Die Finanzrichter klären häufig kritische Fragen rund ums Fahrtenbuch. Hier eine Sammlung wichtiger Urteile, die Handwerkerchefs kennen sollten. Vor allem geht es um ordnungsgemäße Führung des Fahrtenbuchs und was als Mangel anzusehen ist.

  • Kleine Fehler : Der Bundesfinanzhof stellt klar, dass kleinere Mängel nicht dazu führen, ein Fahrtenbuch zu verwerfen.
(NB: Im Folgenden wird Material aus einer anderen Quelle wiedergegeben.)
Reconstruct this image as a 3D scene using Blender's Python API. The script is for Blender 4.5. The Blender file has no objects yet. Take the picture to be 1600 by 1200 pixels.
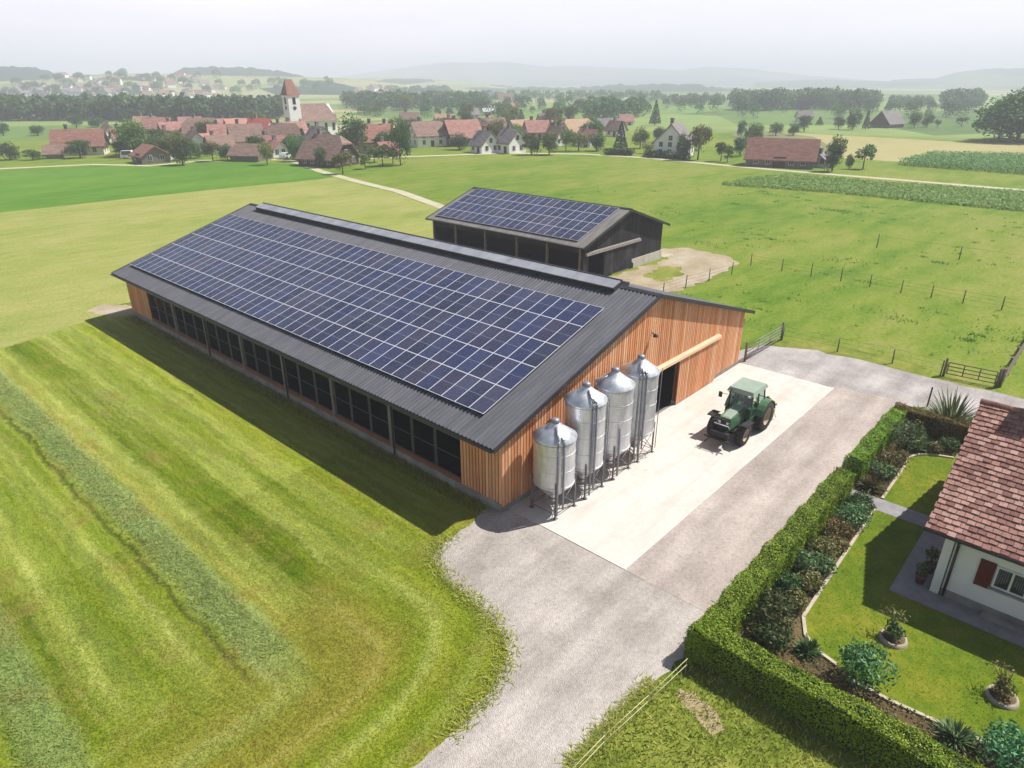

Wichtig ist, dass es trotz allem noch sowohl die Vollständigkeit als auch die Richtigkeit gewährleistet (BFH, Az: VI R 38/06).
  • Notizzettel : Für die Richter wird das Fahrtenbuch nicht ordnungsgemäß geführt, wenn der Unternehmer zwar fortlaufend und zeitnah auf Zetteln alles notwendige notiert und später alles in seinem Fahrtenbuch einträgt. Das ist auch dann nicht o.k., wenn die Notizen mit den Einträgen übereinstimmen (BFH, Az: VI R 27/05).
  • Geo-Daten : Das Finanzamt hat es nicht akzeptiert, dass ein elektronisches Fahrtenbuch die Fahrten nur mit den Geo-Daten archivierte. Es fehlten Angaben zu den angesteuerten Kunden in der Datenbank. Weiteres Manko: Die tatsächlichen Kilometer waren nicht mit den Tachoständen abgeglichen. Es ging den Richtern ums Bewegungsprofil sowie um die Fahrtanlässe. Wenn ein Fahrtenbuch Änderungen noch lange Zeit zulässt, ist es nicht ordnungsgemäß geführt. (Finanzgericht Niedersachsen, 3 K 107/18). Beim Bundesfinanzhof ist derzeit die Revision anhängig (Az: VI B 25/19).